Were they thinking of me and offering me a blessing out of love for their fellow man? Or, more likely in our times, were they simply trying to get even? God is very interested in the condition of our hearts; as it says in Luke 6:45, “Out of the fullness of the heart, the mouth speaks.” I have been ripped off before to the tune of hundreds of dollars. I have been robbed several times. I have known violent thoughts as a result of both. It is hard to let go of the anger and find peace, but it is a vitally important battle to fight. Just ask Anakin Skywalker.

I think it is very appropriate for people, even Christians, to write about negative experiences in order to protect others from the same fate; we just need to guard our hearts in the meantime. The same scripture that urges us to be as crafty as serpents also cautions us to be as innocent as doves (Matthew 10:16). Turning bitter leaves us no different from those who embittered us in the first place.

 Come near

Once at the airport and then on the flight, I have to admit I was surprised. No gate personnel or flight attendants went out of their way to be rude to me. My seat did not smell of puke or cause my knees to touch my chin. The climate on board was not uncomfortable. It was much like any other flight; not at all like going “in country” among a den of hated enemies. It did not feel at all like selling out the American way of life.

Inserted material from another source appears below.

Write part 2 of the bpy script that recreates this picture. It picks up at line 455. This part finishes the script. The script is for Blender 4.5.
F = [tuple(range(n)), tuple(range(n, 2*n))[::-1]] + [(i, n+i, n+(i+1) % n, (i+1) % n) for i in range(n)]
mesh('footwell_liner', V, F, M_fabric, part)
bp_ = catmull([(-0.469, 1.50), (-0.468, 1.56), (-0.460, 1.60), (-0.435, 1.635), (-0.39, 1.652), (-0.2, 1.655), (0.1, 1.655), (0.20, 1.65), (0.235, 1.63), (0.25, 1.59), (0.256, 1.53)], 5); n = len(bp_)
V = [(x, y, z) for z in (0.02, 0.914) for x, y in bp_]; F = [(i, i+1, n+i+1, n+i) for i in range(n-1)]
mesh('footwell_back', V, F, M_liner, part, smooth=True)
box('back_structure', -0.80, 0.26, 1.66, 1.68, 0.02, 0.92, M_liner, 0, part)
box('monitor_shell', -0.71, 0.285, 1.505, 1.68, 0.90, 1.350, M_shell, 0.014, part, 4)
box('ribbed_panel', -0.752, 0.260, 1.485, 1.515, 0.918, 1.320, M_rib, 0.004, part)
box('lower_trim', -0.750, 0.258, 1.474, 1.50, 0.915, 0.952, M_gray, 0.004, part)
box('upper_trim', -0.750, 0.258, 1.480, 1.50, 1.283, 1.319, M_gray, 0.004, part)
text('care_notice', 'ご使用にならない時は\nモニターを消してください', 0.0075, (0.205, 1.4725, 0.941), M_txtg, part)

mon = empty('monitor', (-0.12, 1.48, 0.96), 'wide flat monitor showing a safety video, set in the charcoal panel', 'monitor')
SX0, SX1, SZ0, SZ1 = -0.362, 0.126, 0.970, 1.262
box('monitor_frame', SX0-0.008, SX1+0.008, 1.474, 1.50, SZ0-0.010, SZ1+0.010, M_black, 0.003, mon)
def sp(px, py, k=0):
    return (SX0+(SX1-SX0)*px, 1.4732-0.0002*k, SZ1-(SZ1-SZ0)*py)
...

I still feel that it is a sadder world when businesses pursue low cost above all else; it leaves our society literally and spiritually impoverished. But regardless of the corporate policies they must follow, at the end of the day the employees are still regular human beings like the rest of us. Bottom line, what they want is to be treated nicely and have a good day at work.

We must remember that, regardless of how offended he was by the condition of the world and all of us in it, Christ came near. His name, Emmanuel, means “God with us”— not “God at a distance judging us”. He said, “Very truly I tell you, whoever believes in me will do the works I have been doing” (John 14:12). So if we are to be his followers, we do not have the option of keeping our hands clean and judging one another. His solution to the problem of sin was move in with the sinners and stay for 33 years. No one is asking me to do that with Spirit Airlines, but I am glad I went to see them in person for the span of at least one flight. Very eye-opening.

For the record, though, I still prefer Southwest.